Financially, this lawfare is brutal, not to mention the social impacts. I’ve had to endure. For example, I just obtained a text message, sent by a City Council member to a constituent who publicly defended me, and in this text message the Council member makes VERY SERIOUS accusations against me that have NEVER been charged.
While I consider my next legal moves, there is one more case I’m facing, in either District Court or Justice Court, that stems from my petitioner’s weaponization of the protective order that the substitute judge who knew her granted her. Through the discovery process I have learned that local authorities have been contacted by my petitioner over a dozen times as she attempts to do anything possible to destroy me, including contacting our mutual friend who I made the Engen documentary with, and who wrote this article about last spring’s urban camp trash removal controversy, which I got directly involved in after YEARS of successfully coordinating trash cleanups at homeless camps in my capacity as the Homeless Outreach Coordinator for the Poverello Center.

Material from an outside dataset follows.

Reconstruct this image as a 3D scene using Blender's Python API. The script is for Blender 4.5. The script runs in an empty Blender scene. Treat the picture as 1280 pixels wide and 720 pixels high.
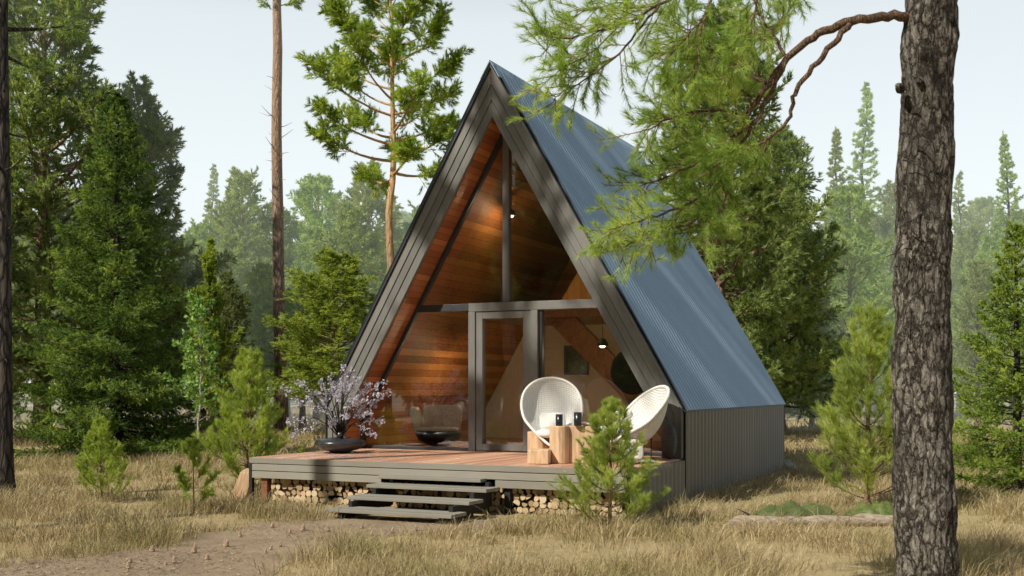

Lawfare is a marathon, so I’m doing my best to pace myself as I struggle to stay grounded, but it’s been absolute hell, as intended. If you’d like to help me out financially, Travis’ Impact Fund (TIF) is one way to do it. Or, if anyone needs a slightly “lived-in” box truck, I know one that needs to be sold yesterday.
Thanks for reading!
“And that’s when the judges said I was free to leave.”
That is great news! Congratulations!
Good on you for refusing to give up and quit.